The quoted text below appears in the 2002 book Demons of the Modern World by Malcolm McGrath, who was a doctoral candidate in political philosophy at Oxford University when he wrote it. The publisher’s marketing copy lays out the book’s thrust:
This fascinating discussion of modern demonology focuses on our ability to differentiate the physical world, with its mechanical laws, from the inherently less predictable psychological realm of thoughts and beliefs. McGrath points out that this ability was a hard-won historical development, and today must be learned in childhood through education. Because of this historical background and our rich fantasy life in childhood, each of us unconsciously suspects, or fears, that supernatural forces may break through the borders of our everyday commonsense order at any time. Indeed, at times of personal stress or societal crisis, the modern boundaries between fantasy and reality begin to slip, and then a magical world of demons and other phantasms can come flooding back into our disenchanted reality.
Or as McGrath himself says:
[T]he illusion of a world of demons lurking behind our day to day reality is built right into the structure of modern western culture. . . .
In the demonic-world illusion, this hidden reality that is hiding behind our everyday reality is the world of magic and nonhuman personalities. This is the world the way children and nonmodern cultures see it. It is a way of seeing the world that has been relegated to the world of fantasy by adult culture in the modern West. However, all modern Western adults have realistic memories of this world, and it is recorded over and over again in ancient mythology.

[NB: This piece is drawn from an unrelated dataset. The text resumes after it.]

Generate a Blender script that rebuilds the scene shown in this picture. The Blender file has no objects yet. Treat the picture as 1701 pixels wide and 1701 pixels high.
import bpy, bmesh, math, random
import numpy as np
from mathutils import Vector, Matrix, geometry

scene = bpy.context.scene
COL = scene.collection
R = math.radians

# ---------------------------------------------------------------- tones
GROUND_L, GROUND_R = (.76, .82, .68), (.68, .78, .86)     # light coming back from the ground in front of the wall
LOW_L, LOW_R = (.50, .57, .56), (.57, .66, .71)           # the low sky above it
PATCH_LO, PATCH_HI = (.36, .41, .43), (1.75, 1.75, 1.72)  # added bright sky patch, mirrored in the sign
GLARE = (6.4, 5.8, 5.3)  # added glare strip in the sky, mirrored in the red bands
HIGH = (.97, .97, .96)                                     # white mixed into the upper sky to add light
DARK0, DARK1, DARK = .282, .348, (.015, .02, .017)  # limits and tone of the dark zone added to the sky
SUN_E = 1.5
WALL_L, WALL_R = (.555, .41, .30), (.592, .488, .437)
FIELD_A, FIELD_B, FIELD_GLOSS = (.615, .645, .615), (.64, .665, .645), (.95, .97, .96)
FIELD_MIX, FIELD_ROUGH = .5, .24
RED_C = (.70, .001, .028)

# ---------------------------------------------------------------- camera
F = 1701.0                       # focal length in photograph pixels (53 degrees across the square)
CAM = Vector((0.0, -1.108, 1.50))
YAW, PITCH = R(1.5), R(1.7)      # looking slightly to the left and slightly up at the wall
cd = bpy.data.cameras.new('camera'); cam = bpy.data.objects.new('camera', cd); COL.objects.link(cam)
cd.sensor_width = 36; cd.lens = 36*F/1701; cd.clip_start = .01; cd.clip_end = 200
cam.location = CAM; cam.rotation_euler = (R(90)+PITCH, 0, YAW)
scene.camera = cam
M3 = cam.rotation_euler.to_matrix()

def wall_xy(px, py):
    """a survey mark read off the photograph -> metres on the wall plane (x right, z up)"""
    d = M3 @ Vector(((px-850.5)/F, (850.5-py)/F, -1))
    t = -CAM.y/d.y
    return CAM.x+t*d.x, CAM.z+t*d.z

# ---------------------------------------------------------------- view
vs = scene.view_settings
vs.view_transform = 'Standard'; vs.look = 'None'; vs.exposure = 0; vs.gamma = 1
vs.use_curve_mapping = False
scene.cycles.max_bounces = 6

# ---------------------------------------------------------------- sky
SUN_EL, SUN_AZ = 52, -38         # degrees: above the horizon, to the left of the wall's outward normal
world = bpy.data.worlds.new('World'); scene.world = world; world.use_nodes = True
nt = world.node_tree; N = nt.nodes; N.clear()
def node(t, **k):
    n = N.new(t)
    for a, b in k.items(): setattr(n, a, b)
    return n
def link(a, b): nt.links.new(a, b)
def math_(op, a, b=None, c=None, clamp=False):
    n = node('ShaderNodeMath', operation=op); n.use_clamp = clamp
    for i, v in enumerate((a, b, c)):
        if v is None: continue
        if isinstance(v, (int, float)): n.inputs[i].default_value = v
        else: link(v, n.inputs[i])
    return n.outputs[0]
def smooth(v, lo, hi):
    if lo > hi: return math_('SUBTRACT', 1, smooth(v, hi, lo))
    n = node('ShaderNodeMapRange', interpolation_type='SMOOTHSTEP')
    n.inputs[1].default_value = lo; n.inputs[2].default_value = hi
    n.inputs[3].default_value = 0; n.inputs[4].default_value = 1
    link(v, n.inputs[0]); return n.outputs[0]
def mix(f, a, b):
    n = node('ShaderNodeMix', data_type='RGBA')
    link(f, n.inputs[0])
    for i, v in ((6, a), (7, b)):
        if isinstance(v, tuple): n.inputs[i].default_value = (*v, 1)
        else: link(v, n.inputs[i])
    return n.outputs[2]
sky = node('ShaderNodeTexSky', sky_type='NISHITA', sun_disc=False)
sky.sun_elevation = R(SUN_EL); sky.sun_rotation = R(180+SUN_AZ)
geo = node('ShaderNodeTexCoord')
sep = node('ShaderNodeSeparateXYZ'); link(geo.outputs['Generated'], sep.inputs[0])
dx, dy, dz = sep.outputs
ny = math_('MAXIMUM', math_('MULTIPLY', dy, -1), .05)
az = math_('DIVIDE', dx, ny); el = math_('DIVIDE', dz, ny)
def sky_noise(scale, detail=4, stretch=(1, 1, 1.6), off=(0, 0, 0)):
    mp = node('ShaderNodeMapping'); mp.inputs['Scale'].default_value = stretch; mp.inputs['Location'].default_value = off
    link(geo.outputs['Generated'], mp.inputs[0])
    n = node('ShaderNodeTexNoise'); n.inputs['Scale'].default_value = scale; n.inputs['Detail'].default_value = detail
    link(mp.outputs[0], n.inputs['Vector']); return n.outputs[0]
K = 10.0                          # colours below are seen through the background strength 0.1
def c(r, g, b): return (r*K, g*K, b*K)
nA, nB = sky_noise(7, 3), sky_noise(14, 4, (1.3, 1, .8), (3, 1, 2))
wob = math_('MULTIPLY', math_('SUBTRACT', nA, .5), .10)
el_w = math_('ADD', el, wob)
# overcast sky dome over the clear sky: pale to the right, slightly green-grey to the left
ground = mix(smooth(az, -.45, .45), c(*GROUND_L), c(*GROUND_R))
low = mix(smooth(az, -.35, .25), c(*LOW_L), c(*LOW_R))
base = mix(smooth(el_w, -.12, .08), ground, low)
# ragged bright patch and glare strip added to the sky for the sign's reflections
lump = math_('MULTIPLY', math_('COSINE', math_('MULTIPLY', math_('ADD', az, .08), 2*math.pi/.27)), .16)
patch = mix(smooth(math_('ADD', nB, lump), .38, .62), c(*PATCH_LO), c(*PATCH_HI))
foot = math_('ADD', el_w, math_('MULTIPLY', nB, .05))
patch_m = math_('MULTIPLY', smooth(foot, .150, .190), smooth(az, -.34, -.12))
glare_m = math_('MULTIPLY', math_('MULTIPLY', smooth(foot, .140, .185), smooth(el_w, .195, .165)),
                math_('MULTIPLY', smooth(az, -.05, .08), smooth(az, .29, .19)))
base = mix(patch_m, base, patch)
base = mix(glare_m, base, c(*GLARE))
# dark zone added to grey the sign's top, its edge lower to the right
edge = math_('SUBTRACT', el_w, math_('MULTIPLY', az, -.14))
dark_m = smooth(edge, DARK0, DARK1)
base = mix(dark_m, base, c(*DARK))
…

The trick of the demonic-world illusion is to get people to intellectually shift the location of the world of magic and nonhuman personalities from the realm of fantasy to some kind of hidden space in the real world, thus making our everyday reality seem like an outer layer on a deeper and more complex reality in which the symbolic and mechanical processes of the universe are intertwined. It is like getting us to believe that our everyday world is in fact nothing more than a two-dimensional Hollywood movie town hiding a completely different types of reality.
Malcolm McGrath, Demons of the Modern World (Amherst: Prometheus Books, 2002), 187-188.
Notably, at least in terms of my personal constellation of interests (and also of yours, I assume, since you’ve chosen to read a blog post with this particular title), McGrath explicitly links these matters to the function and appeal of horror fiction:
This illusion, that the world of magic and nonhuman personalities actually exists hidden in some imperceptible corner of our daily reality, forms the basis of modern horror stories. . . . [R]egardless of how the illusion is produced, it is the production of this illusion that is the goal of the horror story, and the structure of the horror story is organized around this goal.
Demons of the Modern World, 188.
The above passages appear in Chapter 8, titled “The Illusion of a World of Demons.” Later, in Chapter 10, titled “Dreams as Windows on the World of the Demonic,” McGrath expands on the role of horror fiction in this schema when he applies his interpretive lens to the intertwined subjects of horror stories and dreams to elicit a profound connection between the two:
Within two months of [his] dream [of an ancient castle with a staircase and a “gigantic hand in armor”] in 1764, Horace Walpole had completed The Castle of Otranto, widely considered the first work of modern horror fiction. Thus it was that modern horror fiction began with a dream. From that time to the present, dreams and nightmares have continued to play an important role in horror fantasy, both as a source of inspiration and as a key element in the plot of numerous stories [including Frankenstein, The Strange Case of Dr. Jekyll and Mr. Hyde, and Dracula, all of which were at least partly inspired by vivid dreams their authors experienced]. . . .
[D]reams have often been portrayed as a window on an alternative reality, simply because when we dream it often feels like we actually enter some kind of other reality. This feeling often seems quite real. . . . As a result, if one were willing to entertain the possibility that hiding behind our everyday reality there was some kind of demonic antireality, it would be easy to imagine that the strange creatures we saw in our dreams were part of that antireality. The idea that dreams are a window on an alternative universe is as old as human history. . . .
[T]here are two important reasons why dreams have come to play the role as windows on the hidden world of demons in the modern horror story. On the one hand, since the beginning of human culture, people have commonly seen their dreams as means of communicating with hidden worlds of demons, gods, and fairies. On the other hand, in a modern Western cultural milieu, when the possibility of communicating with such magical beings is no longer taken seriously, dreams take on an even more focused and exclusive role as windows on the world of the demonic. There is a kind of intuitive plausibility to the idea of communicating with demons in dreams that might not be taken seriously if it were presented as taking place in waking thought. This would explain why, in so many modern horror stories such as Dracula, the first encounters with demons take place in dreams. To the modern reader, accustomed to seeing the waking world as completely disenchanted, meeting a demon in a dream seems somehow more plausible.
Demons of the Modern World, 207, 212.